Torna in auge dunque la questione di Adwords, il sistema che gestisce le inserzioni pubblicitarie su Google: secondo Mountain View, gli inserzionisti dovrebbero essere considerati gli unici responsabili di eventuali truffe ai consumatori, ma il giudice Peter Jacobson che ha emesso la sentenza, non la pensa così e nel dispositivo invita Big G a stabilire un programma di conformità e a rivedere le sue regole «alla luce della decisione della Corte».
Una vicenda che ricorda da vicino quella dei falsi biglietti per le olimpiadi londinesi, con la differenza sostanziale che in quel caso vittime e carnefici non appartengono allo stesso paese e Google vi aveva posto subito rimedio.

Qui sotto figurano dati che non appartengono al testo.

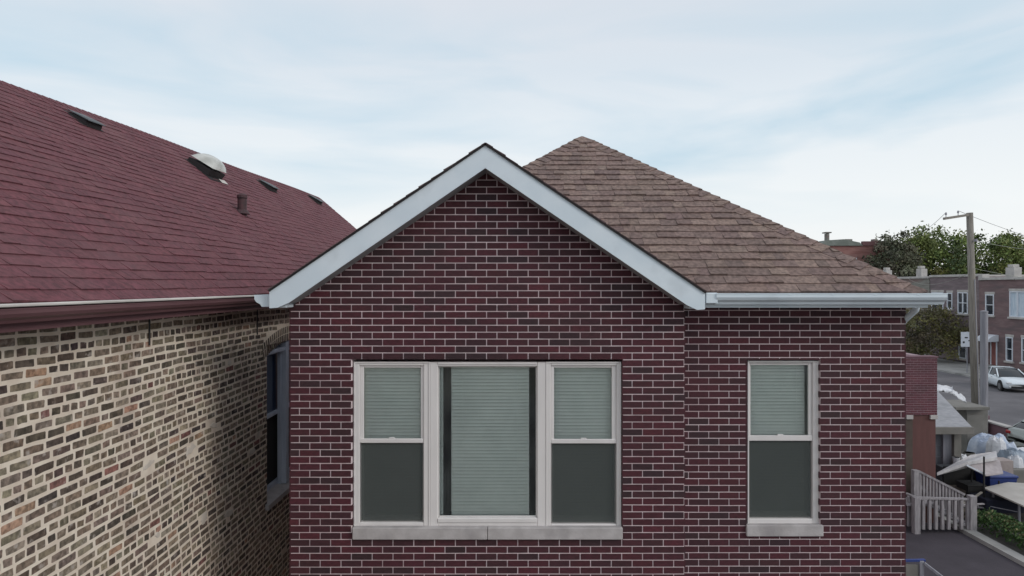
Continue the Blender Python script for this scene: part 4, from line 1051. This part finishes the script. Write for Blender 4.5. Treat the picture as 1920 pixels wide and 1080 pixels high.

In questo caso, invece, la ACCC (Commissione australiana per la concorrenza e i consumatori) ha insistito nel suo iter perché insoddisfatta della causa persa il 22 settembre 2011 dopo quattro anni di battaglie legali che si concluse con una semplice multa di 28 mila dollari per Google.
La corte federale ha accolto il ricorso e le ha dato ragione: quattro di quegli annunci – tutti legati a siti di vendita che si spacciavano come rivenditori ufficiali di alcuni marchi, ad esempio auto – erano platealmente truffaldini e Google non ha fatto nulla per rimuoverli. Così commenta Rod Simms, presidente della commissione:
Questo ricorso solleva questioni molto importanti come il ruolo dei motori di ricerca come editori di contenuti a pagamento nell’era online, e questa sentenza è importante perché ha chiarito che Google e altri motori di ricerca sono direttamente responsabili per fuorvianti o ingannevoli risultati di ricerca a pagamento.
Una pubblicità in cui un account si spaccia come fornitore o venditore di un marchio che in realtà non rappresenta è un fatto commercialmente grave, non c’è dubbio. La novità della sentenza risiede nel fatto che si considera la query come una forma di garanzia implicita dell’identità dell’inserzionista, cioè non si concentra solo sulla differenza tra ricerca e risposta, ma sulla corresponsabilità del motore di ricerca, fornendo l’URL, cioè una informazione, nello stabilire quell’inganno.